With dictatorial flair, Maduro told Venezuelans that having signed the decree he had created the “Venezuelan Atlantic Façade territory”. “It is approved, please proceed with implementation,” he said, as if he could just wave away Guyana’s territorial rights with bombast.
As Guyana has repeatedly asserted, the territory being claimed by Venezuela is not disputed territory. It was awarded to Guyana in an arbitration process agreed to by Venezuela and the United Kingdom, which then owned Guyana.

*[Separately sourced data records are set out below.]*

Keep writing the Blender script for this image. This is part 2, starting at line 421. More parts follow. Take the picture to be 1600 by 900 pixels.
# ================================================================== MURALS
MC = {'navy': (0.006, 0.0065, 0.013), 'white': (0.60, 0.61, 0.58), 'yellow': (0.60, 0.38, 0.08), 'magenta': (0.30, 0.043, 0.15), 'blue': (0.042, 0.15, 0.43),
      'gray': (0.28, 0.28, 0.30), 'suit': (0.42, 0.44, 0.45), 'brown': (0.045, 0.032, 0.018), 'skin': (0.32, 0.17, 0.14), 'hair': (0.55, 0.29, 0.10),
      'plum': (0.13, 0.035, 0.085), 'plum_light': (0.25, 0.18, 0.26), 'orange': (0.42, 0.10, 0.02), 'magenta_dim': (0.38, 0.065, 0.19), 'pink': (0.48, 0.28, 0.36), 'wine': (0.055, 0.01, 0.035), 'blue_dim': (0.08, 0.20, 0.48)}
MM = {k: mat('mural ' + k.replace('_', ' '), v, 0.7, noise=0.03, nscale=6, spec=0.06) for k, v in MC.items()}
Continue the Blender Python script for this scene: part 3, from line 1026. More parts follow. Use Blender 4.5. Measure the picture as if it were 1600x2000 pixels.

Maduro’s rejection of last month’s ruling by the International Court of Justice (ICJ) affirming its jurisdiction to rule on Guyana’s unilateral suit challenging Venezuela’s territorial belligerence is sheer bullying. Further, its refusal to participate in the action before the ICJ and its insistence that the 1899 agreement had been overturned by the Geneva Agreement of 1966 is, to put it mildly, bogus.
As the record shows, that agreement detailed the steps towards resolving the dispute arising out of Venezuela’s claim while maintaining the status quo of Guyana’s authority over the territory, pending any future alteration.
Maduro’s grand declaration last Thursday should come as no surprise. Picking a row with a common enemy is a strategy favoured by beleaguered leaders seeking to distract their population. Note his description of the decree as “a cause uniting an entire nation to fight against the dispossession of a territory that always belonged to Venezuela”. It is indeed a popular cause among Venezuelans. Even Maduro’s rival and wannabe president of Venezuela, Juan Guaido, has rejected the ICJ’s ruling, insisting the 1966 Geneva Agreement is the only legal, political and diplomatic instrument that “promotes a practical and satisfactory solution for the parties”.
Maduro’s aggressive and trumped-up claim on Guyana’s Essequibo territory is not to be tolerated and we are heartened by Caricom’s firmness in stating its “firm and unswerving support for the maintenance and preservation of the sovereignty and territorial integrity of Guyana” and its repudiation of any act of aggression against Guyana. Caricom should also work to get Cuba to adopt this position before Maduro’s desperation gets the better of him.